My concerns are addressed by the authors.

Additional comments

My concerns are addressed by the authors. The manuscript has been improved a lot.

Version 0.1 (original submission)

· Nov 9, 2022 · Academic Editor

Major Revisions

The reviewers find merits in the paper. You are required to revise the manuscript and address all comments and suggestions of the reviewers. Good luck

[# PeerJ Staff Note: Please ensure that all review and editorial comments are addressed in a response letter and any edits or clarifications mentioned in the letter are also inserted into the revised manuscript where appropriate. #]

Reviewer 1 ·

Basic reporting

1 “two multiple increments” seems weird and confusing in L182. The authors should consider rephrasing it.
2 The authors should explain ‘db’ when they first appear in the manuscript.
3 I suggest that the CONCLUSION section should be improved to better reflect the quality of the work.

Experimental design

1 The (1) formula seems not correct, the authors should double-check it.
2 The authors should explain why they adopted bicubic algorithm in L168-L169. Did they compare it with other alternatives?
3 For ‘Loss Function’ section, I am wondering why the authors consider the combination of L1 loss, MSE loss, and SSIM loss. Did they consider other loss functions such as L2 loss? Also, it seems the authors find the best weights for these three loss functions(0.8, 0.1, 0.1). The authors should provide information regarding weight space for these loss functions and corresponding performance metrics for each combination.
4 For “Dataset: bcSR” section, the authors should explain why they did preprocess steps in L287-L291. Is there any reference or experiments analysis for supporting it?
5 The authors did data augmentation in their experiments. Now that the datasets they generated are small, why did they pick only 1200 images as the experimental dataset?
6 The authors re-wrote and re-implemented some published models to compare, and even adjusted some models to match the total amount of CARN’s parameters. The authors should provide relevant details and codes for these models. Also, I am doubting the necessity of adjusting models to match the total amount of CARN’s parameters. Will adjusting models worsens those published models terribly?
7 For the hyperparameter optimization part, the authors didn’t consider a comprehensive hyperparameter combination space to experiment. For example, the authors didn’t explore the effects of the filter size of the convolutional layer and the number of channels on the predictive metrics in L307-L312.
8 Also, the data augmentation is not adequate.

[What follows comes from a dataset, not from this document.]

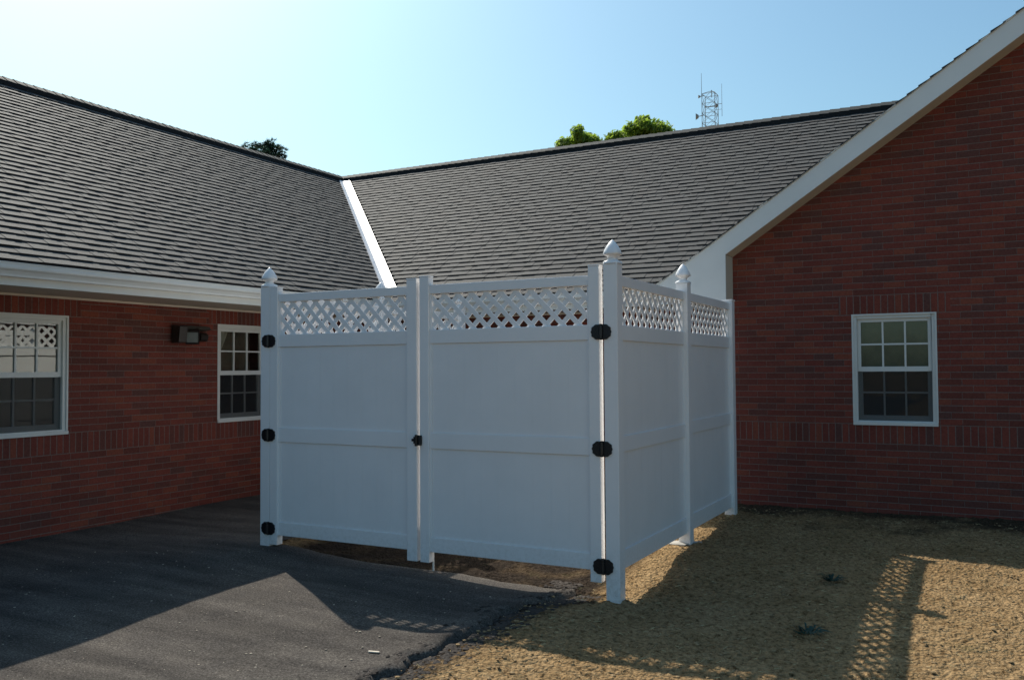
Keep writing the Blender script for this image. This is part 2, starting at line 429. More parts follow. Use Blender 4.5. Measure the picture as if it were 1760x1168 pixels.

There are much more data augmentation strategies.

Validity of the findings

1 The authors should provide the datasets they created in the manuscript.
2 The authors should provide a summary regarding published SR models they tested and their corresponding performance for L324-L326. Also, I am curious about the result of 3×, 4×, 8× in L324-L326. The authors should provide them.
3 The authors are suggested to provide the results of all experiments they did as supplemental tables.
4 There is a lack of statistical analysis throughout the manuscript.
5 Other strategies such as cross-validation can provide a more unbiased evaluation rather than the three groups of experiments the authors picked in L315.

Reviewer 2 ·

Basic reporting

Exposition:
The paper is written in clear English and is understandable. Structure and references are sufficient.

Code:
The code is simple to understand but is missing comments in a few places. Could be more functional and less imperative. It is also unnecessarily reimplementing common utilities like image augmentation, conversions (np array to tensor), data loading, common transformations etc. which bloats the repo. As a side note: likely half of the code could be factored out into tested python utils or abstracted.

Experimental design

The metric comparisons and tests seem to be sufficient to prove that the proposed architecture in fact improves on key metrics.

I see no issues with the experimental setup.

Validity of the findings

Although the architectural innovations are very minor and around 50 lines of python code (excluding utils), the results and metric improvements are significant (often 2-4%).

It is likely that these gains will soon be eaten away by a more general innovation in image models (CNNs or transformers) that will then be fine-tuned to pathology, but that's just as an aside. As the paper stands right now, the findings are valid.

Additional comments

The code could be simplified and many functions could be replaced by OSS utils instead of reimplementing them.